The Sonic Vault


Introducing The Sonic Vault; in which your tireless critic dives into the past for records which have in some way defined his music obsessions. The album up for discussion is Los Angeles-based duo Sparks' 1974 bizarro pop masterpiece, Kimono My House.


Kimono My House

Year of release: 1974


Sparks are one of the greatest bands you've probably never heard of. Formed in 1968 by brothers Ron and Russell Mael, the group eventually attracted a critical following and adoration from the likes of Paul McCartney and Morrissey, but have more or less been relegated to cult curios. Their music is an unhinged mixture of show tune excess, proto-punk, glam bombast, and bubblegum pop, and has all the earmarks of influential genius. Though they would eventually transform into a new wave/synth-pop group in the late 1970s while collaborating with Giorgio Moroder, the duo's first few records were singular in their cross-mutation of genres.

The band's third album, Kimono My House, is often cited as their crowning jewel, and for good reason. Opener "This Town Ain't Big Enough For Both of Us" is a declarative statement; beginning with melodic electric piano, Russell's insanely high-pitched falsetto, and ricocheting gunfire before descending into rolling drum fills, squealing guitars, and glittery art-punk dynamics. While the parallels to Queen are obvious, its important to note that Sparks actually formed before Freddie Mercury and company, and that Kimono My House is a much weirder beast than anything Queen would release in their time. A more accurate description might be T. Rex punching up Frank Zappa during an Andrew Lyod Webber concert, and that's a compliment.

"Kimono My House is an album which absolutely rewards multiple listens; overflowing with creative wordplay, delirious glam-dance rhythms, and Roxy Music-esque electronica..." 

For all the intense musicianship on display, Kimono My House is a joyous romp; using lyrical puns, pop culture references, and sexual innuendos in order to capture a sense of lunacy. Rather than lean into concept album noodling, Sparks wrote concise pop songs which also managed to feel off-kilter and surreal. Among the more standard glam rockers like "Amateur Hour" and "Here in Heaven", there's the Latin-flavored experimentation of "Hasta Mañana, Monsieurand the slinky Broadway-like tune "Talent Is an Asset", which is a song about Albert Eistein's genius told from the perspective of his parents. 

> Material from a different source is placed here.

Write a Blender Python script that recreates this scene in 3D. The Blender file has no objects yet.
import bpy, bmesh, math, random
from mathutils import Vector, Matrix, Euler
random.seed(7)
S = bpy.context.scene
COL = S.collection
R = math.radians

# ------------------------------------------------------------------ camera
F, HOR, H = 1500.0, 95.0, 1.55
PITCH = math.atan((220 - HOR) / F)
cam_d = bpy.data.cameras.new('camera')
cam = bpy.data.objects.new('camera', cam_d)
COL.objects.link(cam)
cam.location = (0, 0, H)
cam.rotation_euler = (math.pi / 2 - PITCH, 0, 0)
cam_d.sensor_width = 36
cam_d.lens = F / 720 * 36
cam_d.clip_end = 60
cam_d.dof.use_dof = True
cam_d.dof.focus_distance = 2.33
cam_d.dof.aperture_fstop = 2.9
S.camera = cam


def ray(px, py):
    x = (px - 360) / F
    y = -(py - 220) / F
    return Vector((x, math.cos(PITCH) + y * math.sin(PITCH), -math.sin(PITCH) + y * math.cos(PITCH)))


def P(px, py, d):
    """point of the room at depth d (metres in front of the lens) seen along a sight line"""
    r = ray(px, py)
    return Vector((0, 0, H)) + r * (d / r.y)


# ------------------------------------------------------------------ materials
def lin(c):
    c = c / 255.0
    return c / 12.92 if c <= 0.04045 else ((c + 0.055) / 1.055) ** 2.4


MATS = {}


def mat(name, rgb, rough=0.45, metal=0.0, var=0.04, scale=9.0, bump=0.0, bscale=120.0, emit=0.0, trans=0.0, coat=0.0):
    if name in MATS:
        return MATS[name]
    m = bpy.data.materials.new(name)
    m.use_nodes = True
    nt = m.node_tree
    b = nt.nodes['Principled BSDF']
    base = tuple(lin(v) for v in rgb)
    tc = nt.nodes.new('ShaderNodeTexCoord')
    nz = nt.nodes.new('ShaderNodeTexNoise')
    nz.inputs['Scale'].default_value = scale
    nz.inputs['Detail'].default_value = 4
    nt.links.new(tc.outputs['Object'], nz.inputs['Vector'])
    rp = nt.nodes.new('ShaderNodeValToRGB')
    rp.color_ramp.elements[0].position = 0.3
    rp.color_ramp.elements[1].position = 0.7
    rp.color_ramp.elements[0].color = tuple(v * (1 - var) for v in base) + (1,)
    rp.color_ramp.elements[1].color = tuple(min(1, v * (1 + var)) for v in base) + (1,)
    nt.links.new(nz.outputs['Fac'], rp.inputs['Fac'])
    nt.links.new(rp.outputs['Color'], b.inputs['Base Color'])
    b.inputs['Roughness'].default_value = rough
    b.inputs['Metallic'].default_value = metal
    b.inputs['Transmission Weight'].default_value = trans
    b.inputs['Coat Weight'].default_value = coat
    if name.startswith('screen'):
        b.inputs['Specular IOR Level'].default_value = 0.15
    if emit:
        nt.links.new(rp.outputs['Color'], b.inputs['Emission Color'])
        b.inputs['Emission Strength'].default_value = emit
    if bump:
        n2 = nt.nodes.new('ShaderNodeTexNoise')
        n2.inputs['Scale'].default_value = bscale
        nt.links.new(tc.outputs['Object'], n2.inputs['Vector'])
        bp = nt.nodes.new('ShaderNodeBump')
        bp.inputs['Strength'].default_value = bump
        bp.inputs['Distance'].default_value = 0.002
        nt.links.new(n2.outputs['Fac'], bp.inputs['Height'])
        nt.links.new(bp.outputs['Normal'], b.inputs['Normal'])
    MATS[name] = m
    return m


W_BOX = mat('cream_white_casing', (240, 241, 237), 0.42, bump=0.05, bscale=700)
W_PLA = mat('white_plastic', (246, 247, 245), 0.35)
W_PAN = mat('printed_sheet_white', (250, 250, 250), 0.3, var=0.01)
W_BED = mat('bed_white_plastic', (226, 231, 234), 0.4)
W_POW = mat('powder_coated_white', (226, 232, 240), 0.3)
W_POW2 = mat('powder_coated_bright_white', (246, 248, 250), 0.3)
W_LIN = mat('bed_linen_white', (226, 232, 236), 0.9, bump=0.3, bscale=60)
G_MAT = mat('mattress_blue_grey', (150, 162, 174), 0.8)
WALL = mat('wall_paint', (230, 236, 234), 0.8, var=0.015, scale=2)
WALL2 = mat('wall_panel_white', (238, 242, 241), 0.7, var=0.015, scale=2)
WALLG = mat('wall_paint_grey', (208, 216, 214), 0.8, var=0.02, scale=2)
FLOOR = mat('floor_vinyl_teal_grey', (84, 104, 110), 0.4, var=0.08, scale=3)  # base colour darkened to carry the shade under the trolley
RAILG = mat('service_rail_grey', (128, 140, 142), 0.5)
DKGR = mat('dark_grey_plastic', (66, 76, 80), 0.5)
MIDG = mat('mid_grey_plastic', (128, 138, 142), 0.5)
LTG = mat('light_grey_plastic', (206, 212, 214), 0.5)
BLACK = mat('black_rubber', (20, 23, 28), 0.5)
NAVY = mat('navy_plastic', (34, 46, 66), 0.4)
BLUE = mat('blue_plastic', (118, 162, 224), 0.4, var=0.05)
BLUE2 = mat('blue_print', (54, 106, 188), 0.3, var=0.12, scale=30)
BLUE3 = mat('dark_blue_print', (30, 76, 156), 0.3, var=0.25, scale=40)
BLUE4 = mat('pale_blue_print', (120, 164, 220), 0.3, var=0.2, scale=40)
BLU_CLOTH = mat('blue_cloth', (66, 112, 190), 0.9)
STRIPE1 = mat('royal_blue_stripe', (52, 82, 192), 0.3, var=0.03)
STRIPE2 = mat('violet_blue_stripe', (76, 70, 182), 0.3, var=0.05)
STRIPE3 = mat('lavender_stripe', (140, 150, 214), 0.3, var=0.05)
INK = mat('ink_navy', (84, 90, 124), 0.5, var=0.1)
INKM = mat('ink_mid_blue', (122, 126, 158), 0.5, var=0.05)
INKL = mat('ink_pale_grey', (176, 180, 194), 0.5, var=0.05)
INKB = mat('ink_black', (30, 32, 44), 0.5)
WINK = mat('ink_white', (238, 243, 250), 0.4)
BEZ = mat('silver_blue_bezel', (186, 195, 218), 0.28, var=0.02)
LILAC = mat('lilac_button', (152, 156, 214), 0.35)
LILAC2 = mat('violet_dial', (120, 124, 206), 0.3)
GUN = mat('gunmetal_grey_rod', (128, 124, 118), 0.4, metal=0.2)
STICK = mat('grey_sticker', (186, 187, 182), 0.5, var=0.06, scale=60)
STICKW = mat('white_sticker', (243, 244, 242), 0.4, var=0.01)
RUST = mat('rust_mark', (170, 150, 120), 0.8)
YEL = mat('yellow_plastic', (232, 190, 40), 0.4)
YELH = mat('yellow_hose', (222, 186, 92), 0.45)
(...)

Kimono My House is an album which absolutely rewards multiple listens; overflowing with creative wordplay, delirious glam-dance rhythms, and Roxy Music-esque electronica. Adrian Fisher's nimble guitar work and bassist Martin Gordon's bouncy grooves foreground Russell's highly theatrical vocals and Ron's inventive keyboard playing. Meanwhile, certain experimental forays; like the use of a mellotron and sped-up vocal tricks on dazzling album closer, "Equator", only add to the sense that Sparks were creating their own rules. Though the band would change their sound radically with each release (miraculously, they are still making music today), this crucial period perhaps best exemplifies their anarchic spirit--Russell the curly mop of hair striding along at full pomp, Ron scowling with his Hitler moustache and 1930s wardrobe--giving credence to the idea that Kimono My House deserves to be dug out of the sonic vault and reappraised.